Traté de dar las gracias a Newfield, y esperaba que me dijera lo mucho que había mejorado, pero no fue así. Parece que, como estábamos en plena Gran Depresión, los artículos de todos los alumnos, terriblemente influenciados por la situación, parecían tragedias de Dostoievski. Sólo yo, salvado por la tienda de mi padre, escribí algo alegre. Newfield necesitaba un artículo así, y el mío era el único. Tuvo la poca elegancia y la crueldad innecesaria de decirme que esa era la única razón por la que lo había aceptado. Incluso añadió una nota editorial en la revista, en la que prácticamente se disculpaba por incluirlo. ¿Cómo sobreviví a todo esto?

Debo decir que sufrí una gran impresión y no puedo recordar qué argumentos utilicé para convencerme de que, a pesar de todo, era un buen escritor y triunfaría. Supongo que me limité a mantener mi buena opinión sobre mí mismo con terquedad y a odiar a Newfield. (Odio a muy poca gente, pero a él le odio.) Todos los que «triunfan» deben de tener una sensación parecida a «Si fulano lo supiera, se arrepentiría de haber dicho aquello». O «se arrepentiría de haberme rechazado». El mundo entero puede conocernos y aclamarnos, pero alguien de nuestro pasado, ya fuera de nuestro alcance para siempre, lo estropea todo. Es algo que permanece como un estigma, una mancha oscura, como un dolor que nunca será aliviado.

En mi caso se trata de Newfield. Supongo que murió antes de que me convirtiera en un escritor famoso de verdad, así que nunca supo lo que había hecho. No obstante, de vez en cuando, desearía tener una máquina del tiempo para volver a 1934 con alguno de mis libros y los artículos que se han escrito sobre mí y decirle «¿Qué te parece esto, maldito estúpido? No sabías a quién tenías en clase. Si me hubieses tratado como debías, te podría haber recordado como mi descubridor, en vez de considerarte un maldito estúpido malnacido». De hecho, he soportado tanto menosprecio durante más de medio siglo de sufrimiento que recientemente he escrito un relato llamado Time traveler, en el que un personaje que ha sufrido exactamente igual que yo vuelve al pasado. Por desgracia, como soy escritor me vi obligado a terminar la historia de una manera dramática y adecuada y no de manera realmente satisfactoria para mí. (No, no le diré como termina.)

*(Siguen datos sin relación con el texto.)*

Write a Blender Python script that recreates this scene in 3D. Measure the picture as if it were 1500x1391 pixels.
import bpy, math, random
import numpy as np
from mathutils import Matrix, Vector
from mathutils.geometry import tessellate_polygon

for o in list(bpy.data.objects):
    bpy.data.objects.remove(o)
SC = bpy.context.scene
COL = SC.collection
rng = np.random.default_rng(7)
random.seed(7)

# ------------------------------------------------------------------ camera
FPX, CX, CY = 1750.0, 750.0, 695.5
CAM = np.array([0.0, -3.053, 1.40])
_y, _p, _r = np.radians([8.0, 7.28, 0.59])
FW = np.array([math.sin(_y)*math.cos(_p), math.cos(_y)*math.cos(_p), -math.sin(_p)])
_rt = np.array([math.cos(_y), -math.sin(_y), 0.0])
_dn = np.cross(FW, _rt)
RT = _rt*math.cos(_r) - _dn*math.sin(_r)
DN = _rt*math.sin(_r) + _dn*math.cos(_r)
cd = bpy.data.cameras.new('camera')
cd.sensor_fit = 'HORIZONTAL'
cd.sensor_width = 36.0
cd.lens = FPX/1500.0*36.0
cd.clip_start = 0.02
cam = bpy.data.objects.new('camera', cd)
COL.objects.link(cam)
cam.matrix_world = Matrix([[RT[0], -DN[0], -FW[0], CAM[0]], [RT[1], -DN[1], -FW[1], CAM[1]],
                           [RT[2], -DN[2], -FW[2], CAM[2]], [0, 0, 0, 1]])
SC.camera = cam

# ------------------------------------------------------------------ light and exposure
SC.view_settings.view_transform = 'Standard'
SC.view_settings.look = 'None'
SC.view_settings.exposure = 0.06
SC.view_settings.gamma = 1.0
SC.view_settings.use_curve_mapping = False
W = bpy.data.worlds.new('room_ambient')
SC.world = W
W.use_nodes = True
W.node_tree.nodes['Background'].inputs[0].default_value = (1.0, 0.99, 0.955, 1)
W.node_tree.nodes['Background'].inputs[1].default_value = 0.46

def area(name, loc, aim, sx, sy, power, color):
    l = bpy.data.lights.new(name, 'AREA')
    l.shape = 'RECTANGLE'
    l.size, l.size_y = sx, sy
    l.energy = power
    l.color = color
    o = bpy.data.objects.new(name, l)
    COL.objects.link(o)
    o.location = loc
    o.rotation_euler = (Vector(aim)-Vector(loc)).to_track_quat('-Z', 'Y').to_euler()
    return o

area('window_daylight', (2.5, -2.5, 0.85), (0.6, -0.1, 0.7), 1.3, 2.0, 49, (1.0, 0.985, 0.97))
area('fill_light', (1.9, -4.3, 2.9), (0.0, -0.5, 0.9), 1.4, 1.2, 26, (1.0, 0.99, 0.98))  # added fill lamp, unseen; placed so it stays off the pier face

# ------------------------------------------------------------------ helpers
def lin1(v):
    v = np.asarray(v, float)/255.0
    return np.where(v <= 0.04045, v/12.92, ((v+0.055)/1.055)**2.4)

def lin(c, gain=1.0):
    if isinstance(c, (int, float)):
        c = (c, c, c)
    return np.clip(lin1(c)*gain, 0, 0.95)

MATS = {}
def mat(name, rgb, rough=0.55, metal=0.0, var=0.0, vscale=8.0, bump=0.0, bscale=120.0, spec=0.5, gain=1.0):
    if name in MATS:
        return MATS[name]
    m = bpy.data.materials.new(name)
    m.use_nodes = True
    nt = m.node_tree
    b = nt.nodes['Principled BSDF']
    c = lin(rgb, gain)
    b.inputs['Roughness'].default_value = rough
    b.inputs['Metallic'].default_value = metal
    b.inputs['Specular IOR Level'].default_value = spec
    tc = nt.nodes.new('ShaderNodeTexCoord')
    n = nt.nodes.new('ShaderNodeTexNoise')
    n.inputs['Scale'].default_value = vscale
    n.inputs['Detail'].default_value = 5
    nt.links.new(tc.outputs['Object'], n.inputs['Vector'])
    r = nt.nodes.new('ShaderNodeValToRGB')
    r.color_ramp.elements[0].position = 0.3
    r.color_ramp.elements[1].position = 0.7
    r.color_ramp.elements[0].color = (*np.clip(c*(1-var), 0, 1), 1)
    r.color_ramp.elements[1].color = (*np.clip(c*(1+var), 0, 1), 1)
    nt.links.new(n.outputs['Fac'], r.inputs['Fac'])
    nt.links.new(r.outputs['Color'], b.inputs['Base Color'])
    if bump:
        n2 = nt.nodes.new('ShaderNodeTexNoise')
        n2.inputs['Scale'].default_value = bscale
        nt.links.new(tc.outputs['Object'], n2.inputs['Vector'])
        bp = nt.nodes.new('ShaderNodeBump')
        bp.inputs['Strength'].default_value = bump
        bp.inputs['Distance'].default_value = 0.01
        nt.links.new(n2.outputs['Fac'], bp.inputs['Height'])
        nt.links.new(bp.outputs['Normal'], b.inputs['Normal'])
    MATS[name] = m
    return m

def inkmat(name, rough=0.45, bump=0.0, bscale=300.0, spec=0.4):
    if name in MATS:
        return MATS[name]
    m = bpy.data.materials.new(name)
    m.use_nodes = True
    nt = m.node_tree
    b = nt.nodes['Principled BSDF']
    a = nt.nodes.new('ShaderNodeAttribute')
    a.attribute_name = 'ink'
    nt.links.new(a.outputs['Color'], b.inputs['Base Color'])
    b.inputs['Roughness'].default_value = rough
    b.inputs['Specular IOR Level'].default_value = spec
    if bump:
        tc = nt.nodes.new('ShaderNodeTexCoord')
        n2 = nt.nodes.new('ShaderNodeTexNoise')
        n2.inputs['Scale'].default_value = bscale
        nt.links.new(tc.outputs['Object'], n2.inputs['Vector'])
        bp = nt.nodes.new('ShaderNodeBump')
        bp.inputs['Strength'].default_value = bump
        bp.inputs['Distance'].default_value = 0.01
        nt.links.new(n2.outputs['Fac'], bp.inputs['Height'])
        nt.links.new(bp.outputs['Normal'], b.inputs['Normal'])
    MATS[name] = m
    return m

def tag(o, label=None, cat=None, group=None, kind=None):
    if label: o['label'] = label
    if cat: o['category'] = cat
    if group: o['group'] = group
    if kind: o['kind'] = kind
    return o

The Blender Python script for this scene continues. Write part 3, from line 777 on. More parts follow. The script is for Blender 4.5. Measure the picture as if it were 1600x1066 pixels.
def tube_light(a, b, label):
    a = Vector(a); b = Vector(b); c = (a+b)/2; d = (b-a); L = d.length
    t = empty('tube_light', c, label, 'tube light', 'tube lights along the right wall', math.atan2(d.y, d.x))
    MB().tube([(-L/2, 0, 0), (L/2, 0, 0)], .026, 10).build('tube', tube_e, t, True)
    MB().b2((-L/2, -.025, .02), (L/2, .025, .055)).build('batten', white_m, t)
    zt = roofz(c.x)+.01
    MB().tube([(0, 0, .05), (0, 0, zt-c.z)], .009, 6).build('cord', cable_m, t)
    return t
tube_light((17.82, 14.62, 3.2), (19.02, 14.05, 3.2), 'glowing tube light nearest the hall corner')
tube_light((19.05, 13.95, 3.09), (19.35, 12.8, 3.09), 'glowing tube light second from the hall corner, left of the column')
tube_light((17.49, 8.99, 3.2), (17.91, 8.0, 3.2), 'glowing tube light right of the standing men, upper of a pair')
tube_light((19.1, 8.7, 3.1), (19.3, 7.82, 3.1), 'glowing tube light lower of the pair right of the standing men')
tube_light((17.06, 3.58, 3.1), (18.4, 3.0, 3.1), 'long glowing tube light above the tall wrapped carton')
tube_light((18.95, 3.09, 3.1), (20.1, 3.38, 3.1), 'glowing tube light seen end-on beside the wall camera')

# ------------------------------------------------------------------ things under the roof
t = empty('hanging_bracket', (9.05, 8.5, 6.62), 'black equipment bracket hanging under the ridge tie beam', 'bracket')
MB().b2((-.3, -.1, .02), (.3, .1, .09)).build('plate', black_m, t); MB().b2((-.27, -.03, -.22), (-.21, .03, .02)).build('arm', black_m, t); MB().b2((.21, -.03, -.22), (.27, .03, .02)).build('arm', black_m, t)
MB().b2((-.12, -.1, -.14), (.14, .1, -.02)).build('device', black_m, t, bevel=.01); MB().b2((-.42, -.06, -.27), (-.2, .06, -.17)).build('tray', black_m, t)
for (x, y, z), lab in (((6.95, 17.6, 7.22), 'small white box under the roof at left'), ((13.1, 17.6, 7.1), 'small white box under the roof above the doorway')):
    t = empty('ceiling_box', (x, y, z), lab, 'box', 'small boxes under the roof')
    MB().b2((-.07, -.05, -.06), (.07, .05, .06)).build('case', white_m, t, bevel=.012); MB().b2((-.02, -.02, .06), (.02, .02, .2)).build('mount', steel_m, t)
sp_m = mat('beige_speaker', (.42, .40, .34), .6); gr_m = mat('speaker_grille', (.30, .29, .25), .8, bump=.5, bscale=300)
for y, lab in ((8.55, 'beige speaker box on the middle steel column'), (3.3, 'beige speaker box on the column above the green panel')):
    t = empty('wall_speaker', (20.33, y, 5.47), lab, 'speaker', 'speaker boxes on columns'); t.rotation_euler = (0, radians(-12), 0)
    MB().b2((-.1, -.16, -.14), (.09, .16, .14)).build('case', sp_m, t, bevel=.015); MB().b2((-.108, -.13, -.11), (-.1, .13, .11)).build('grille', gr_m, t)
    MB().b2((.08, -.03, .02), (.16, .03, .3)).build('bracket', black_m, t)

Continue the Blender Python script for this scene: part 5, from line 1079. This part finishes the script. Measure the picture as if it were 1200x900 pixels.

Mi única satisfacción es que tiene que haber unos pocos ejemplares de la revista literaria semestral que contiene Little brothers. Yo tengo uno, por ejemplo. Le aseguro que, aparte del mío, no hay ningún nombre en el índice que sea famoso. Incluye varios poemas de Alfred A. Duckett, un joven afroamericano de gran talento que después escribió una obra considerable, pero el nombre más familiar es, con mucho, el mío. Hay coleccionistas que, si descubrieran uno de estos ejemplares, estarían dispuestos a pagar una cantidad importante por él, aunque no fuera más que porque contiene mi primer trabajo publicado, aquél por el que Newfield pidió perdón.

Cuando se publicó el anuario de la graduación, se hizo pública una lista con los nombres del mejor alumno en conjunto, el mejor escritor, el primero en esto y el primero en aquello. No necesito decir que no fui el mejor en nada pero ninguno de «esos mejores» se ha hecho famoso (al menos que yo sepa). En realidad, sí soy mencionado, justo debajo de mi foto, donde dice: «Cuando mira un reloj, éste no sólo se para, sino que va hacia atrás». Ingenio escolar. No, mi paso por el instituto no fue un éxito en ningún sentido aunque terminé con una promedio general muy alto. Y eso a pesar de que descubrí horrorizado que había asignaturas que era incapaz de manejar.

Estaba acostumbrado a aprender cualquier materia, de la gramática al álgebra avanzada y del alemán a la historia, con igual facilidad. Pero en Boys High, durante un semestre estudié economía y descubrí, profundamente desconcertado, que no entendía nada. No servía de nada escuchar al profesor ni estudiar el tema. Por primera vez en mi vida tropecé con una barrera mental, una asignatura que no podía hacer que me entrara en la cabeza.

Tuve que sobrevivir a todo esto. Tuve que superar la humillación de la clase de redacción, el no estar ni siquiera entre los seis mejores promedios, ser ignorado en el anuario escolar y saber que había asignaturas que era incapaz de entender. Lo logré. Al menos no recuerdo haberme sentido abatido. Seguía siendo alguien notable y pretendía demostrárselo al mundo entero. Terminé en el instituto en 1935; sólo tenía quince años.